Wednesday, May 29, 2024
Tesla has told suppliers to start building components and parts outside of both China and Taiwan by as early as next year due to rising geopolitical uncertainties, Nikkei Asia has learned.
Suppliers making components such as printed circuit boards, displays and electronics control unit systems for use in Tesla models sold outside of China have received the request from the American EV maker, according to six supply chain executives with direct knowledge of the matter.
The request cited mounting geopolitical risks in the Greater China region ahead of the upcoming U.S. presidential election, the sources said, adding that the move is aimed at building alternative supply sources for non-China markets to prevent supply chain disruptions.
"We got the request from Tesla that they hope to have components that are both OOC and OOT, meaning out of China and out of Taiwan," a source from a Taiwan-based supplier to Tesla and others told Nikkei Asia. "They hope such a proposal can materialize from next year's new projects."
Tesla also discusses the matter with other Asian suppliers from Japan, South Korea and elsewhere, sources said.
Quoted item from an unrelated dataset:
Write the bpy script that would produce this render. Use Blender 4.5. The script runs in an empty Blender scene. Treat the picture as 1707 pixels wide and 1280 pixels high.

An executive from a Japanese electronics maker told Nikkei Asia that his company was among those Tesla had talked to.
An executive from another component supplier said his company was ramping up capacity in Thailand because of the request. "To many clients, including Tesla, the so-called China+1 strategy includes avoiding Taiwan as well," the executive said.
China views Taiwan, a democratically ruled island, as part of its territory and has not ruled taking it over by force. On Thursday morning, the Chinese army announced it was conducting several military drills around Taiwan.
Sources say other American car makers such as General Motors and Ford have asked suppliers to study moving electronics production beyond China and Taiwan but unlike Tesla have not made a formal request to do so.
"We serve several American automobile makers, and Tesla is the most aggressive in terms of trying to avoid the risks surrounding China and Taiwan," an electronics supplier executive said. "It's really hard and costly to do OOC and OOT, as that is where the mature supply chain is."
Tesla's requests came before the U.S. announced it would sharply raise tariffs on Chinese EVs, and before Taiwan's new president, Lai Ching-te, of the China-skeptic Democratic Progressive Party, took office on May 20.
Tensions between Beijing and Taipei have escalated in recent years amid Washington's export controls on advanced technologies to China and reached a fresh high after Taiwan hosted a visit from former House Speaker Nancy Pelosi and other U.S. lawmakers in 2022. Chinese President Xi Jinping has stepped up pressure on the island with repeated live military drills and military jets flying over the median line of the Taiwan Strait on an almost daily basis.
Tesla's pursuit of parallel supply chains also comes as the company faces rising competition from Chinese EV makers, in both China and third countries. BYD had a 15% share of the global market for battery electric vehicles (BEV) in the first quarter of 2024, while Tesla's leading share dropped to 19% from 22% the previous year, Counterpoint Research data shows.
This competition does not mean the company is giving up on China, however.
Tesla CEO Elon Musk made a surprise visit to the country in April in hopes of securing approval for FSD, the company's most advanced driver-assist software, in the company's second-largest market. Beijing has indicated it was favorable to the move, touting Tesla as a "successful example of U.S.-China economic and trade cooperation."
Musk has also echoed Beijing's contentious description of Taiwan as an "integral part" of China.
China and Taiwan produce the bulk of the world's vital electronics parts and components, including displays, printed circuit boards, camera lenses and semiconductors. Around 87% of Apple's top suppliers, for example, have production facilities in China, according to Nikkei Asia analysis.
The rise of tech-heavy EVs has put these supply chains in the political crosshairs.
"Since the second half of last year, it's getting clearer that EV is the newest battleground of the U.S.-China tech war," Chiu Shih-fang, a tech supply chain analyst with the Taiwan Institute of Economic Research, told Nikkei Asia.
Requesting production capacity outside of China, Chiu said, made sense for Tesla, which competes more directly with Chinese brands like BYD than other Western or Japanese brands do.
"It is logical for automobile makers like Tesla to make such requests to suppliers in order to prevent any supply chain disruptions due to the geopolitical uncertainties," she said. "This is also why we are seeing so many component suppliers speeding up new investments in Southeast Asia and Mexico."
Tesla did not respond to Nikkei's request for comment. Ford and GM declined to comment on specifics, though Ford said it is continually "working to build a resilient high-quality and cost-competitive supply chain."